GIVEN PROBLEM:
Copy nothing but the part that opens with the line containing "Generate a Blender" and closes with the line containing "PI = math.pi". Do not include pictures.

ROWS:
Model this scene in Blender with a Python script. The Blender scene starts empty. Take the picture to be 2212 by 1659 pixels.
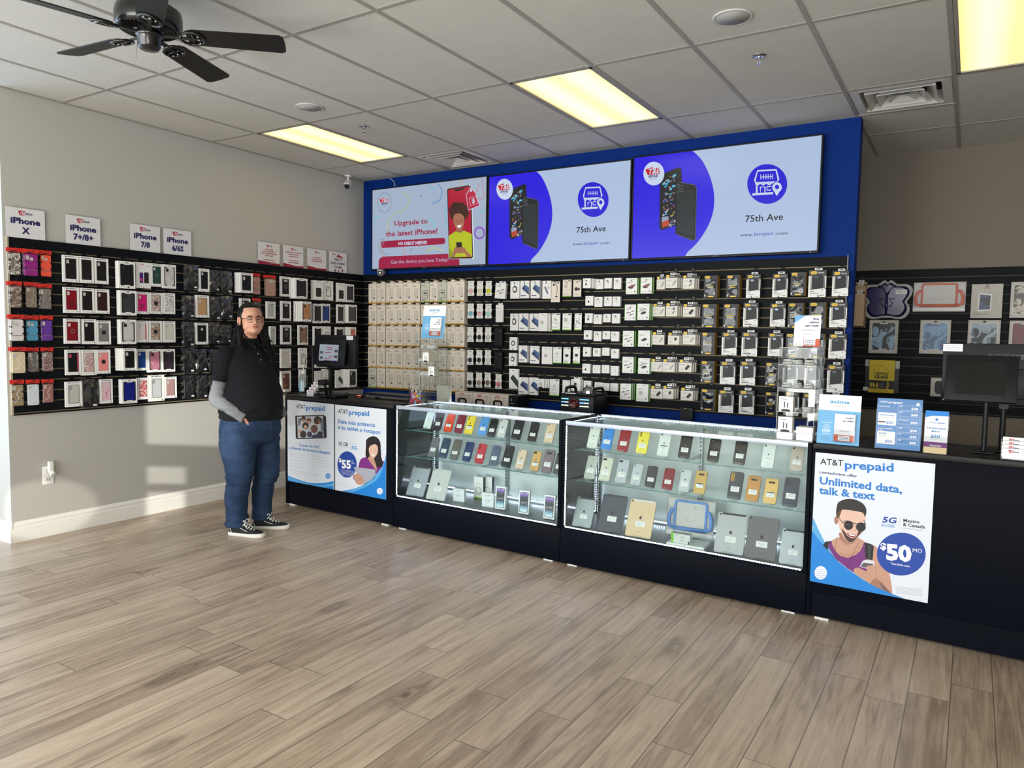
import bpy, bmesh, math, random
from math import sin, cos, pi, radians
from mathutils import Vector, Matrix
random.seed(7)
C = bpy.context.scene.collection
SC = bpy.context.scene
# ---------------------------------------------------------------- camera
CAM = Vector((5.6214, -5.9092, 1.5162)); H = 3.1208
YAW, PITCH, ROLL, FPX = -0.55954, -0.06852, 0.01573, 1582.12
_fw = Vector((sin(YAW)*cos(PITCH), cos(YAW)*cos(PITCH), sin(PITCH)))
_rt = Vector((cos(YAW), -sin(YAW), 0)); _up = _rt.cross(_fw)
_r = cos(ROLL)*_rt + sin(ROLL)*_up; _u = -sin(ROLL)*_rt + cos(ROLL)*_up
cd = bpy.data.cameras.new('camera'); cam = bpy.data.objects.new('camera', cd); C.objects.link(cam)
cd.sensor_width = 36; cd.lens = FPX/2212*36; cd.clip_start = 0.05
cam.matrix_world = Matrix(((_r.x, _u.x, -_fw.x, CAM.x), (_r.y, _u.y, -_fw.y, CAM.y), (_r.z, _u.z, -_fw.z, CAM.z), (0, 0, 0, 1)))
SC.camera = cam
def un(x, y, ax, v):
    d = _fw + (x-1106)/FPX*_r - (y-829.5)/FPX*_u
    return CAM + d*((v-CAM[ax])/d[ax])
# ---------------------------------------------------------------- light and exposure
SC.view_settings.view_transform = 'Standard'; SC.view_settings.look = 'None'
SC.view_settings.exposure = 0.0; SC.view_settings.gamma = 1; SC.view_settings.use_curve_mapping = False
try:
    SC.cycles.use_denoising = True; SC.cycles.max_bounces = 7; SC.cycles.diffuse_bounces = 4
    SC.cycles.transparent_max_bounces = 24; SC.cycles.use_light_tree = True; SC.cycles.caustics_reflective = False
    SC.cycles.caustics_refractive = False; SC.cycles.sample_clamp_indirect = 6; SC.cycles.sample_clamp_direct = 0
except Exception: pass
W = bpy.data.worlds.new('sky'); SC.world = W; W.use_nodes = True
_bg = W.node_tree.nodes['Background']; _bg.inputs[0].default_value = (.62, .78, 1, 1); _bg.inputs[1].default_value = 1.1
def area(name, loc, direction, sx, sy, power, col):
    l = bpy.data.lights.new(name, 'AREA'); l.shape = 'RECTANGLE'; l.size = sx; l.size_y = sy; l.energy = power; l.color = col
    o = bpy.data.objects.new(name, l); C.objects.link(o); o.location = loc
    o.rotation_euler = Vector(direction).to_track_quat('-Z', 'Y').to_euler(); return o
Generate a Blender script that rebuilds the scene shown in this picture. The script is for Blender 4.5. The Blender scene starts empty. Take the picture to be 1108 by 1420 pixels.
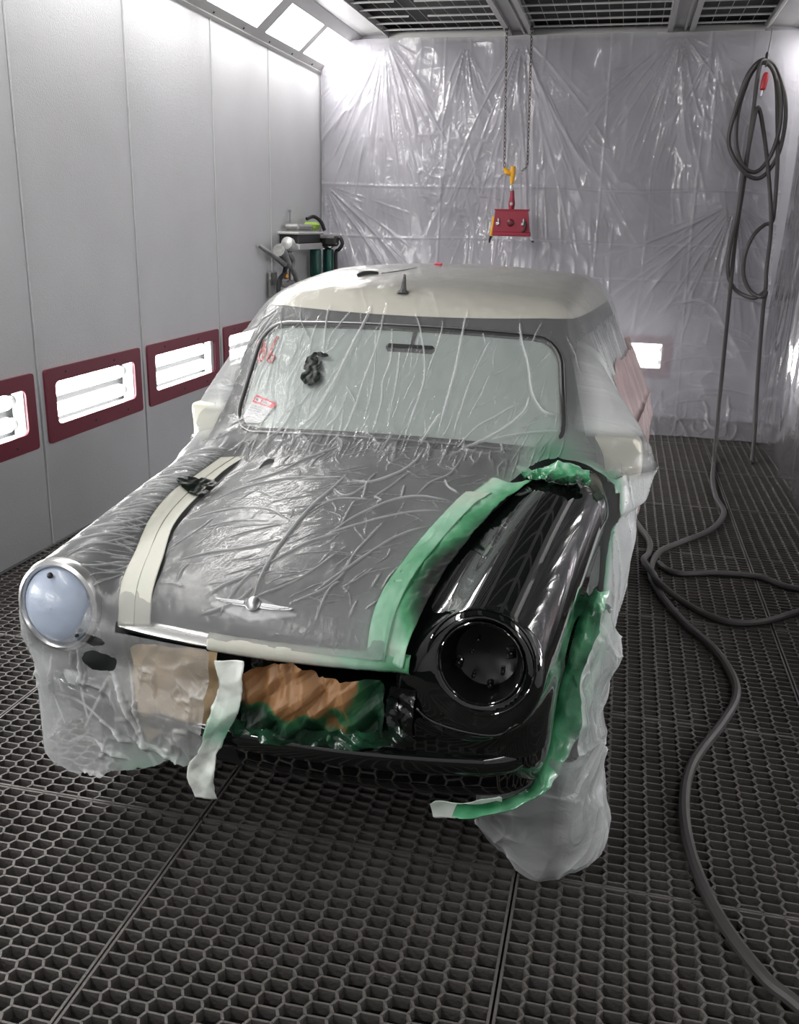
import bpy, math, random
import numpy as np
from mathutils import Matrix, Vector

# ------------------------------------------------------------------ camera, world, exposure
C = bpy.context.scene.collection
SC = bpy.context.scene
random.seed(7)
RNG = np.random.default_rng(11)
PI = math.pi

def make_camera():
    yaw, pitch, roll = 0.22382, 0.29860, 0.022595
    F = np.array([-math.sin(yaw) * math.cos(pitch), math.cos(yaw) * math.cos(pitch), -math.sin(pitch)])
    R = np.array([math.cos(yaw), math.sin(yaw), 0.0])
    U = np.cross(R, F)
    c, s = math.cos(roll), math.sin(roll)
    R2 = c * R + s * U
    U2 = -s * R + c * U
    cam = bpy.data.cameras.new('camera')
    cam.lens = 1288.72 / 1420 * 36.0
    cam.sensor_width = 36.0
    cam.sensor_fit = 'AUTO'
    cam.clip_start = 0.05
    o = bpy.data.objects.new('camera', cam)
    C.objects.link(o)
    m = Matrix(((R2[0], U2[0], -F[0], 0), (R2[1], U2[1], -F[1], 0), (R2[2], U2[2], -F[2], 1.6), (0, 0, 0, 1)))
    o.matrix_world = m
    SC.camera = o

make_camera()
SC.view_settings.view_transform = 'Standard'
SC.view_settings.look = 'None'
SC.view_settings.gamma = 1.0
SC.view_settings.use_curve_mapping = False
SC.view_settings.exposure = 0.12
SC.cycles.max_bounces = 10
SC.cycles.transparent_max_bounces = 24
SC.cycles.diffuse_bounces = 4
SC.cycles.caustics_reflective = False
SC.cycles.caustics_refractive = False

w = bpy.data.worlds.new('world')
SC.world = w
w.use_nodes = True
w.node_tree.nodes['Background'].inputs[0].default_value = (0.75, 0.8, 0.85, 1)
w.node_tree.nodes['Background'].inputs[1].default_value = 0.015
# lamp strengths: the panes of the upper light boxes and the tubes of the low wall lamps
UPPER_PANE = 27.0
FAR_PANE = 11.0           # the right-hand box, greyed by the film hung in front of it
LOW_TUBE = 30.0
RIGHT_FILL_TUBE = 60.0  # unseen right-wall lamps, added to brighten the car's right side
BACK_TUBE = 14.0
# ------------------------------------------------------------------ materials
def nt(name):
    m = bpy.data.materials.new(name)
    m.use_nodes = True
    t = m.node_tree
    for n in list(t.nodes):
        t.nodes.remove(n)
    out = t.nodes.new('ShaderNodeOutputMaterial')
    return m, t, out

def N(t, kind, **kw):
    n = t.nodes.new(kind)
    for k, v in kw.items():
        if k in ('operation', 'data_type', 'blend_type', 'attribute_name', 'distribution', 'noise_dimensions', 'feature', 'wave_type', 'bands_direction', 'use_clamp', 'clamp'):
            setattr(n, k, v)
        else:
            n.inputs[k.replace('_', ' ')].default_value = v
    return n

def col(c):
    return (c[0], c[1], c[2], 1.0)

def srgb(r, g, b):
    def f(v):
        v /= 255.0
        return v / 12.92 if v <= 0.04045 else ((v + 0.055) / 1.055) ** 2.4
    return (f(r), f(g), f(b))

def pbr(name, c, rough=0.5, metal=0.0, var=0.08, vscale=6.0, bump=0.0, bscale=40.0, coat=0.0, spec=0.5, stretch=None):
    """plain painted / metal / cloth surface with a little procedural mottling and bump"""
    m, t, out = nt(name)
    b = N(t, 'ShaderNodeBsdfPrincipled')
    b.inputs['Roughness'].default_value = rough
    b.inputs['Metallic'].default_value = metal
    b.inputs['Coat Weight'].default_value = coat
    b.inputs['Coat Roughness'].default_value = 0.03
    b.inputs['Specular IOR Level'].default_value = spec
    tc = N(t, 'ShaderNodeTexCoord')
    mp = N(t, 'ShaderNodeMapping')
    if stretch:
        mp.inputs['Scale'].default_value = stretch
    t.links.new(tc.outputs['Object'], mp.inputs[0])
    no = N(t, 'ShaderNodeTexNoise')
    no.inputs['Scale'].default_value = vscale
    no.inputs['Detail'].default_value = 4
    t.links.new(mp.outputs[0], no.inputs['Vector'])
    mx = N(t, 'ShaderNodeMix', data_type='RGBA')
    mx.inputs[6].default_value = col([v * (1 - var) for v in c])
    mx.inputs[7].default_value = col([min(1, v * (1 + var)) for v in c])
    t.links.new(no.outputs['Fac'], mx.inputs[0])
    t.links.new(mx.outputs[2], b.inputs['Base Color'])
    if bump > 0:
        n2 = N(t, 'ShaderNodeTexNoise')
        n2.inputs['Scale'].default_value = bscale
        n2.inputs['Detail'].default_value = 3
        t.links.new(mp.outputs[0], n2.inputs['Vector'])
        bp = N(t, 'ShaderNodeBump')
        bp.inputs['Strength'].default_value = bump
        bp.inputs['Distance'].default_value = 0.01
        t.links.new(n2.outputs['Fac'], bp.inputs['Height'])
        t.links.new(bp.outputs[0], b.inputs['Normal'])
    t.links.new(b.outputs[0], out.inputs[0])
    return m

def emit(name, c, s):
    m, t, out = nt(name)
    e = N(t, 'ShaderNodeEmission')
    e.inputs[0].default_value = col(c)
    e.inputs[1].default_value = s
    t.links.new(e.outputs[0], out.inputs[0])
    return m

def film_mat(name, alpha, c=(0.85, 0.87, 0.88), transl=0.45, gloss=0.55, rough=0.16, bump=0.25, bscale=9.0, stretch=(1, 1, 1), tint=(0.05, 0.33, 0.16), folds=0.55, sheer=0.0):
    """thin plastic masking film: part clear, part milky, glossy; 'fold' = doubled creases, 'over' = paint overspray"""
    m, t, out = nt(name)
    L = t.links.new
    tc = N(t, 'ShaderNodeTexCoord')
    mp = N(t, 'ShaderNodeMapping')
    mp.inputs['Scale'].default_value = stretch
    L(tc.outputs['Object'], mp.inputs[0])
    n1 = N(t, 'ShaderNodeTexNoise')
    n1.inputs['Scale'].default_value = bscale
    n1.inputs['Detail'].default_value = 5
    n1.inputs['Roughness'].default_value = 0.6
    n1.inputs['Distortion'].default_value = 1.2
    L(mp.outputs[0], n1.inputs['Vector'])
    bp = N(t, 'ShaderNodeBump')
    bp.inputs['Strength'].default_value = bump
    bp.inputs['Distance'].default_value = 0.02
    L(n1.outputs['Fac'], bp.inputs['Height'])
    fo = N(t, 'ShaderNodeAttribute', attribute_name='fold')
    ov = N(t, 'ShaderNodeAttribute', attribute_name='over')
    a1 = N(t, 'ShaderNodeMath', operation='MULTIPLY_ADD')
    a1.inputs[1].default_value = folds
    a1.inputs[2].default_value = alpha
    L(fo.outputs['Fac'], a1.inputs[0])
    a2 = N(t, 'ShaderNodeMath', operation='MULTIPLY_ADD', use_clamp=True)
    a2.inputs[1].default_value = 0.75
    L(ov.outputs['Fac'], a2.inputs[0])
    L(a1.outputs[0], a2.inputs[2])
    cm = N(t, 'ShaderNodeMix', data_type='RGBA')
    cm.inputs[6].default_value = col(c)
    cm.inputs[7].default_value = col(tint)
    L(ov.outputs['Fac'], cm.inputs[0])
    tr = N(t, 'ShaderNodeBsdfTransparent')
    di = N(t, 'ShaderNodeBsdfDiffuse')  # pale diffuse colour stands in for the bright wall mirrored in the glass
    tl = N(t, 'ShaderNodeBsdfTranslucent')
    L(cm.outputs[2], di.inputs[0])
    L(cm.outputs[2], tl.inputs[0])
    L(bp.outputs[0], di.inputs['Normal'])
    L(bp.outputs[0], tl.inputs['Normal'])
    m1 = N(t, 'ShaderNodeMixShader')
    m1.inputs[0].default_value = transl
    L(di.outputs[0], m1.inputs[1])
    L(tl.outputs[0], m1.inputs[2])
    m2 = N(t, 'ShaderNodeMixShader')
    L(a2.outputs[0], m2.inputs[0])
    L(tr.outputs[0], m2.inputs[1])
    L(m1.outputs[0], m2.inputs[2])
    gl = N(t, 'ShaderNodeBsdfGlossy')
    gl.inputs['Roughness'].default_value = rough
    L(bp.outputs[0], gl.inputs['Normal'])
    fr = N(t, 'ShaderNodeFresnel')
    fr.inputs[0].default_value = 1.5
    L(bp.outputs[0], fr.inputs['Normal'])
    fm = N(t, 'ShaderNodeMath', operation='MULTIPLY')
    fm.inputs[1].default_value = gloss
    L(fr.outputs[0], fm.inputs[0])
    m3 = N(t, 'ShaderNodeMixShader')
    L(fm.outputs[0], m3.inputs[0])
    L(m2.outputs[0], m3.inputs[1])
    L(gl.outputs[0], m3.inputs[2])
    L(m3.outputs[0], out.inputs[0])
    return m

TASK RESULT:
Generate a Blender script that rebuilds the scene shown in this picture. The script is for Blender 4.5. The Blender scene starts empty. Take the picture to be 1108 by 1420 pixels.
import bpy, math, random
import numpy as np
from mathutils import Matrix, Vector

# ------------------------------------------------------------------ camera, world, exposure
C = bpy.context.scene.collection
SC = bpy.context.scene
random.seed(7)
RNG = np.random.default_rng(11)
PI = math.pi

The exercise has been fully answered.